The netdev@ mailing list is a better forum to ask such questions,
I've CC'ed this email there.


> I have an invisible bridge (br0) which contains eth0 and eth1. None
> of them have an IP address because I want to it to be transparent to
> the existing network. So there is no entries in kernel routing table.

If you have an IP address assigned to br0, your kernel will likely have
(at least) one entry in its routing table even if you didn't put any
routes in there yourself.


> The problem is how does it handle the routing, i.e., which eth
> interface will a packet be sent to?

(The decision which bridge sub-device to send a packet to isn't
called 'routing', as it doesn't involve an IP routing decision --
that decision has already been made at that point.)


> For example, I can create a packet and bind it to a device by
> SO_BINDTODEVICE socket option. I did some tests and found:
> 1) if the socket is bound to eth0 or eth1, the packet cannot be sent out.
> 2) if the socket is bound to br0, it seems that the packet is only
> sent out to eth0.

Check out your system's ARP table (run /sbin/arp) and your br0
bridge's MAC address table (run 'brctl showmacs br0' or something
like that.)

When your machine wants to communicate with a remote IP address, it
first sends an ARP packet to figure out what the ethernet address is
that corresponds to that remote IP address.
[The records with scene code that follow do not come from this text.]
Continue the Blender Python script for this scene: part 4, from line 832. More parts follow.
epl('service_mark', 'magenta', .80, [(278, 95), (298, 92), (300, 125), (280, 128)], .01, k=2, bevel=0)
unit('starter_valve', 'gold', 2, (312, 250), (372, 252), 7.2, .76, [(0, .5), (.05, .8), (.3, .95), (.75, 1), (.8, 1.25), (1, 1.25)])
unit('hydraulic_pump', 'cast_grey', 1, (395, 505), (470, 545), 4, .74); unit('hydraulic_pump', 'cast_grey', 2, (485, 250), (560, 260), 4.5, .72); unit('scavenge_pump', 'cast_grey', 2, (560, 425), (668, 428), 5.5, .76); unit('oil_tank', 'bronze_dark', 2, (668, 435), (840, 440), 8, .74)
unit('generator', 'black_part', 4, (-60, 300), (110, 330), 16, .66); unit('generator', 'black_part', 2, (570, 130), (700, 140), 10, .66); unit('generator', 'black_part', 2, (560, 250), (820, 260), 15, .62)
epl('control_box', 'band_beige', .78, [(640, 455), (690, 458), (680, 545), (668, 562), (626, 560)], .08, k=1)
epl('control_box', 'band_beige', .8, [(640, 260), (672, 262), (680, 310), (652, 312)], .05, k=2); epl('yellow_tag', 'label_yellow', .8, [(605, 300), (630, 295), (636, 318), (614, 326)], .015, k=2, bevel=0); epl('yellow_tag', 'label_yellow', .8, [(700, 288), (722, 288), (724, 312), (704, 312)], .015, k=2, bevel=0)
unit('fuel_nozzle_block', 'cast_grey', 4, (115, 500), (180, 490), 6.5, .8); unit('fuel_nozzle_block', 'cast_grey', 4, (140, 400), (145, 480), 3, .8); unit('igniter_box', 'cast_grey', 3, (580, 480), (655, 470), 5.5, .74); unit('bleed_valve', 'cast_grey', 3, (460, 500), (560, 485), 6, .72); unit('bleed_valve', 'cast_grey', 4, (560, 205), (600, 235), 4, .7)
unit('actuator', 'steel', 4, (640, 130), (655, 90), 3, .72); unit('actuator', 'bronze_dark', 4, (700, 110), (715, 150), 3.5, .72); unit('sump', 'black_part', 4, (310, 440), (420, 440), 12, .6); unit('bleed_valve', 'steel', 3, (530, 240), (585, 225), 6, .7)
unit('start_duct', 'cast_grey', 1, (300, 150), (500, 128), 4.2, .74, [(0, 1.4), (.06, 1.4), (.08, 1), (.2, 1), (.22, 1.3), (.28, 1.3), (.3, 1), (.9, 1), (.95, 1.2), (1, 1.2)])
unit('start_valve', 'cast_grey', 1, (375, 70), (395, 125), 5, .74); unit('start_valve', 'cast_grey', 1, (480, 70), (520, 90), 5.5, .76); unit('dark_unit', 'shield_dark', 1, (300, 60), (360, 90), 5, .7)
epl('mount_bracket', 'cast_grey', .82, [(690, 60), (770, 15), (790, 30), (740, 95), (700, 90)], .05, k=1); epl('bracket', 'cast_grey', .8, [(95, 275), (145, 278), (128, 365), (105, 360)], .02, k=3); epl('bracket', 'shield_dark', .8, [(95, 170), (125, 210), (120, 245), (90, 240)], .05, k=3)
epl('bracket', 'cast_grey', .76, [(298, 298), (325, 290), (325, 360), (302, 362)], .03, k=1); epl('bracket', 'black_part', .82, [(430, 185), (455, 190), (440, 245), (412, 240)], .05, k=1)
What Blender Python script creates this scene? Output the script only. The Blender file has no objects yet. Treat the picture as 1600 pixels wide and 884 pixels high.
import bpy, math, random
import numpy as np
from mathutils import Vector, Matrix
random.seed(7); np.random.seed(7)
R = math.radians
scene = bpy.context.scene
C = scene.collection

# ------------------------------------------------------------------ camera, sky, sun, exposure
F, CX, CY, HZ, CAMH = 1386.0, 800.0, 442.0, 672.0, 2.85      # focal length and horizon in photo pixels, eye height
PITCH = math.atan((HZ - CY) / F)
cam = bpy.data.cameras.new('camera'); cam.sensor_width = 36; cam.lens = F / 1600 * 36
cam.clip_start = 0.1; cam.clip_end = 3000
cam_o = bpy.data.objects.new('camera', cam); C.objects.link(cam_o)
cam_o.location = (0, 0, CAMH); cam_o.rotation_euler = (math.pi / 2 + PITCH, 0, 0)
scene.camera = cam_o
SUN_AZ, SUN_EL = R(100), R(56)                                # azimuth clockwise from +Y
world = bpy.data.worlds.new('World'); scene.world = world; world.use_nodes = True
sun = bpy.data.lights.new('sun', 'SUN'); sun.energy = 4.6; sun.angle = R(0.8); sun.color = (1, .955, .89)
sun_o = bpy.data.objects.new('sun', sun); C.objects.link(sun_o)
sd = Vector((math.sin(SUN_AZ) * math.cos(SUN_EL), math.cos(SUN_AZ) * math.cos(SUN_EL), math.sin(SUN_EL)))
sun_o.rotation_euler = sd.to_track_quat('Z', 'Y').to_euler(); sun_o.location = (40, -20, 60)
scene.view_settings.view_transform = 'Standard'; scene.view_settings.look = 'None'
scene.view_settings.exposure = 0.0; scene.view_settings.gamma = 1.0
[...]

When your machine then sends an IP packet on the br0 interface to that
ethernet address, the bridge code checks the MAC address table to find
out whether to send it to eth0 or eth1 (if the MAC address is a known
MAC address) or to both (if we have never seen the MAC address before
or if it has timed out.)


> So is there a way to send out a packet on a particular device?

I'm not sure exactly what you are trying to do?